Alternative transmission models are part of language policy and planning debates and are thought as counteractants to reverse language shift from contemporary, superdiverse positions. Cassie Smith-Christmas & Orlaith Ruiséal include in those models local, embodied senses of language usage in supporting families to transmit Irish in the Corca Dhuibhne Gaeltacht. Also, Tadhg Ó hIfearnáin touches upon the contrast between Gaeltacht areas and isolated Irish-speaking families in terms of social support for the Irish language, including both fluent habitual speakers and the wider community with attention to beliefs about Irish vitality. In the case of Scottish Gaelic, Michelle Macleod shows other relatives and community members’ support to parents on the Isle of Lewis, while, in the case of Guernesiais, Julia Sallabank defends adult peer-to-peer transmission of the language, whose adult learners and potential reactivating and new speakers represent the strategy for survival. Case studies from Brittany analyse how family rupture and recomposition impacts upon language transmission by changing family language policies (Katell Chantreau & Stefan Moal), and how Breton-medium education relates to the positive impact of home language in producing Breton morphophonological features (Holly Kennard). From the community of practice framework, Nicole Dołowy-Rybińska explores the relationship between German and Upper Sorbian speakers in Lusatia, where Catholic community life is one of the only ways to become a new speaker of this minority language. Similarly, ethnic identification becomes an important factor driving language choice between English and Māori in New Zealand (Vincent Ieni Olsen-Reeder).

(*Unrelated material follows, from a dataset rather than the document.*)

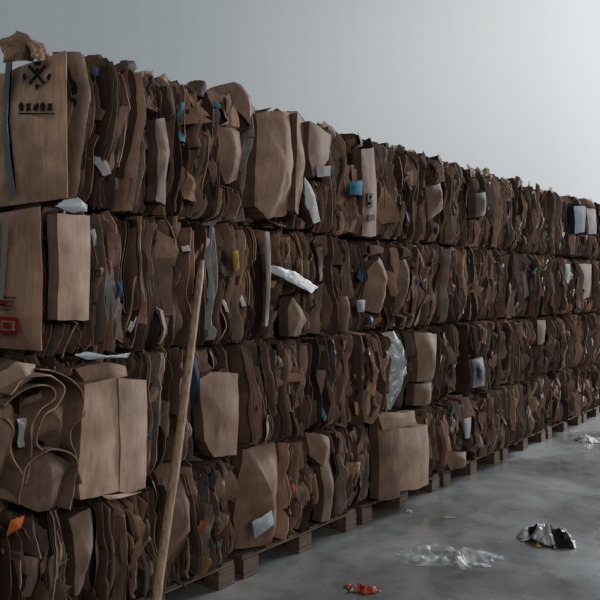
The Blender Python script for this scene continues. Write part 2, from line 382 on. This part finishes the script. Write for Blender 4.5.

Regarding newspeakerism and language socialization theories, the Galician and Basque contexts are explored in Paula Kasares, Ane Ortega, & Estibaliz Amorrortu's chapter on holistic approaches to Basque speakers’ activation and intergenerational transmission, looking at different life stages and community actors; and in Anik Nandi, Ibon Manterola, Facundo Reyna-Muniain, & Paula Kasares’ chapter on new speakers parents’ role as policymakers and language planners at home in terms of collective language governmentality. Sviatlana Karpava, Natalia Ringblom, & Anastassia Zabrodskaja tackle the transmission of Russian as a heritage language in Cyprus, Estonia, and Sweden, tied to language commodification and to parents’ language attitudes. In that sense, a particular but different dynamic in language transmission is the adoption of children as a trigger for multilingual family language policies (Alice Fiorentino).

In sum, Transmitting Minority Languages engages with post-vernacularity and both intra- and intergenerational transmission from community and critical outlooks, posing the insufficiency of census data and macro approaches. While most data are based on questionnaires and interviews from case studies, some ethnographic detail is present in some of the chapters. With this book, the reader will be able to rethink the social valuation of minoritized languages usage and the inherent diversity to their transmission practices and discourses.